▶ INSTRUCTIONS TO FOLLOW: Go through the data below and copy it exactly, skipping every picture.

▶ MATERIAL:
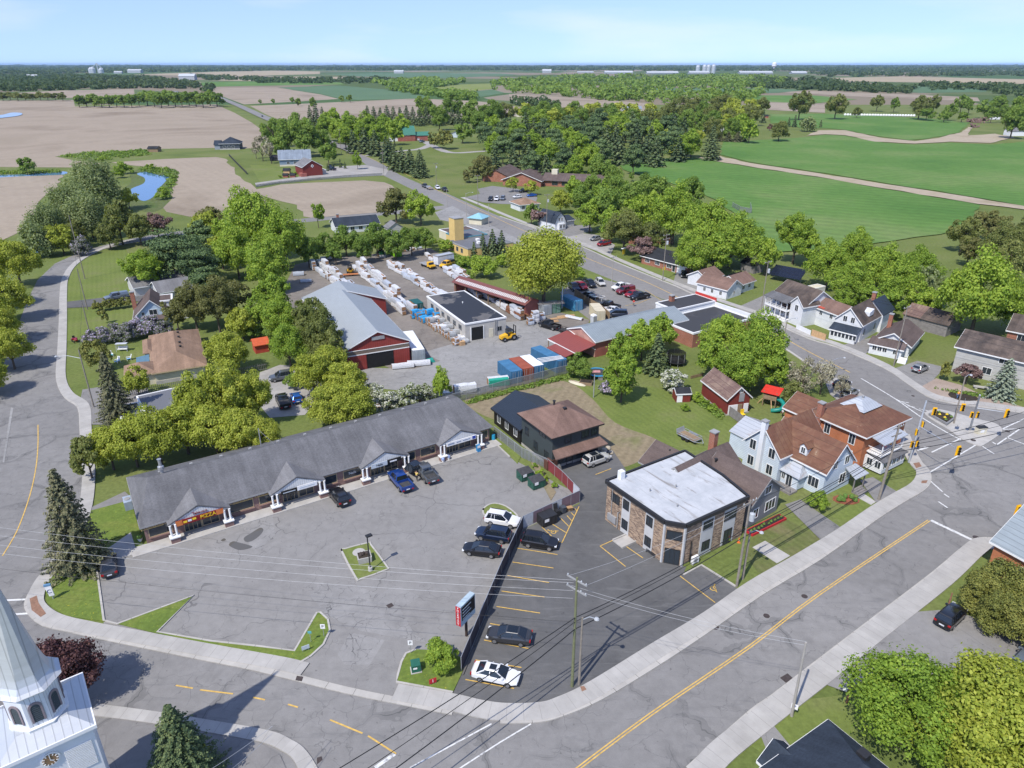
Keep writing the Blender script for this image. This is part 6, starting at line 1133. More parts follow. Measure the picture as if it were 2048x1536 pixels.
def fence(name,label,px,h,panel,post=M_GALV,sp=3.0,th=.05,rail=True,gap=.08,cat='fence',group=None,pr=.045,tops=0,pts=None):
    pts=pts or G(px);t=thing(name,label,cat,pts[0],0,group);q=[p-pts[0] for p in pts]
    for a,b in zip(q,q[1:]):
        d=b-a;n=max(1,round(d.length/sp));u=d.normalized();s=Vector((-u.y,u.x,0))*th/2
        for k in range(n):
            p0,p1=a+d*(k/n),a+d*((k+1)/n)
            MB().hexa([p0+s+Vector((0,0,gap)),p1+s+Vector((0,0,gap)),p1-s+Vector((0,0,gap)),p0-s+Vector((0,0,gap))],[p0+s+Vector((0,0,h)),p1+s+Vector((0,0,h)),p1-s+Vector((0,0,h)),p0-s+Vector((0,0,h))]).build('panel',panel if not isinstance(panel,list) else panel[k % len(panel)],t)
            MB().tube([p0,p0+Vector((0,0,h+.08+tops))],pr,6).build('post',post,t)
        if rail:MB().bar(a+Vector((0,0,h+.03)),b+Vector((0,0,h+.03)),.06).build('rail',post,t)
    MB().tube([q[-1],q[-1]+Vector((0,0,h+.08+tops))],pr,6).build('post',post,t)
    return t
fence('slat_fence','long dark slatted chain-link fence dividing the mall lot from the black lot',[(1046,1057),(1003,1150),(923,1343)],1.9,M_SLATD)
fence('slat_fence','mauve slatted fence with pale strips behind the black bins',[(1159,1004),(1046,1057)],1.9,[M_SLAT,M_SLAT,M_PANW],sp=1.6)
fence('slat_fence','dark red slatted fence beside the planting bed and dumpsters',[(1095,940),(1124,965),(1158,1001)],1.9,[M_SLATR,M_SLATR,M_PANW],sp=1.7)
fence('chain_link_fence','bare chain-link fence along the charcoal house and black house',[(988,872),(1015,893),(1044,916),(1093,938)],1.8,M_CHAIN,sp=2.6,th=.02)
fence('chain_link_fence','chain-link fence in front of the shipping containers',[(905,806),(960,793),(1010,779),(1060,767),(1110,753),(1150,744)],1.8,M_CHAIN,sp=2.8,th=.02)
fence('board_fence','brown board wall between the store lot and the lumber yard',[(1149,591),(1170,607),(1200,624),(1219,641)],2.0,M_WOOD,M_WOOD,1.4,.06,False)
fence('board_fence','weathered grey board fence running from the red barn towards the blue house',[(1456,830),(1478,846),(1510,871)],1.8,M_GREYWOOD,M_GREYWOOD,1.6,.05,False)
fence('board_fence','brown wooden fence between the porch house and the white gabled house',[(1622,672),(1650,682)],1.6,M_NEWWOOD,M_WOOD,1.5,.06,False)
fence('board_fence','white board fence in front of the porch house',[(1592,658),(1620,671)],1.2,M_WHITEW,M_TRIM,1.5,.06,False)
def picket(name,label,px,h,m,sp=.32,w=.12,group=None):
    pts=G(px);t=thing(name,label,'fence',pts[0],0,group);mb=MB();q=[p-pts[0] for p in pts]
    for a,b in zip(q,q[1:]):
        d=b-a;n=int(d.length/sp)
        for k in range(n):p=a+d*(k/n);mb.bar(p,p+Vector((0,0,h+.12*((k*7) % 3-1)*.5)),w,.04)
        for z in (.35,h-.35):mb.bar(a+Vector((0,0,z)),b+Vector((0,0,z)),.08,.05)
    mb.build('pickets',m,t);return t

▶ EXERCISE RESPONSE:
Keep writing the Blender script for this image. This is part 6, starting at line 1133. More parts follow. Measure the picture as if it were 2048x1536 pixels.
def fence(name,label,px,h,panel,post=M_GALV,sp=3.0,th=.05,rail=True,gap=.08,cat='fence',group=None,pr=.045,tops=0,pts=None):
    pts=pts or G(px);t=thing(name,label,cat,pts[0],0,group);q=[p-pts[0] for p in pts]
    for a,b in zip(q,q[1:]):
        d=b-a;n=max(1,round(d.length/sp));u=d.normalized();s=Vector((-u.y,u.x,0))*th/2
        for k in range(n):
            p0,p1=a+d*(k/n),a+d*((k+1)/n)
            MB().hexa([p0+s+Vector((0,0,gap)),p1+s+Vector((0,0,gap)),p1-s+Vector((0,0,gap)),p0-s+Vector((0,0,gap))],[p0+s+Vector((0,0,h)),p1+s+Vector((0,0,h)),p1-s+Vector((0,0,h)),p0-s+Vector((0,0,h))]).build('panel',panel if not isinstance(panel,list) else panel[k % len(panel)],t)
            MB().tube([p0,p0+Vector((0,0,h+.08+tops))],pr,6).build('post',post,t)
        if rail:MB().bar(a+Vector((0,0,h+.03)),b+Vector((0,0,h+.03)),.06).build('rail',post,t)
    MB().tube([q[-1],q[-1]+Vector((0,0,h+.08+tops))],pr,6).build('post',post,t)
    return t
fence('slat_fence','long dark slatted chain-link fence dividing the mall lot from the black lot',[(1046,1057),(1003,1150),(923,1343)],1.9,M_SLATD)
fence('slat_fence','mauve slatted fence with pale strips behind the black bins',[(1159,1004),(1046,1057)],1.9,[M_SLAT,M_SLAT,M_PANW],sp=1.6)
fence('slat_fence','dark red slatted fence beside the planting bed and dumpsters',[(1095,940),(1124,965),(1158,1001)],1.9,[M_SLATR,M_SLATR,M_PANW],sp=1.7)
fence('chain_link_fence','bare chain-link fence along the charcoal house and black house',[(988,872),(1015,893),(1044,916),(1093,938)],1.8,M_CHAIN,sp=2.6,th=.02)
fence('chain_link_fence','chain-link fence in front of the shipping containers',[(905,806),(960,793),(1010,779),(1060,767),(1110,753),(1150,744)],1.8,M_CHAIN,sp=2.8,th=.02)
fence('board_fence','brown board wall between the store lot and the lumber yard',[(1149,591),(1170,607),(1200,624),(1219,641)],2.0,M_WOOD,M_WOOD,1.4,.06,False)
fence('board_fence','weathered grey board fence running from the red barn towards the blue house',[(1456,830),(1478,846),(1510,871)],1.8,M_GREYWOOD,M_GREYWOOD,1.6,.05,False)
fence('board_fence','brown wooden fence between the porch house and the white gabled house',[(1622,672),(1650,682)],1.6,M_NEWWOOD,M_WOOD,1.5,.06,False)
fence('board_fence','white board fence in front of the porch house',[(1592,658),(1620,671)],1.2,M_WHITEW,M_TRIM,1.5,.06,False)
def picket(name,label,px,h,m,sp=.32,w=.12,group=None):
    pts=G(px);t=thing(name,label,'fence',pts[0],0,group);mb=MB();q=[p-pts[0] for p in pts]
    for a,b in zip(q,q[1:]):
        d=b-a;n=int(d.length/sp)
        for k in range(n):p=a+d*(k/n);mb.bar(p,p+Vector((0,0,h+.12*((k*7) % 3-1)*.5)),w,.04)
        for z in (.35,h-.35):mb.bar(a+Vector((0,0,z)),b+Vector((0,0,z)),.08,.05)
    mb.build('pickets',m,t);return t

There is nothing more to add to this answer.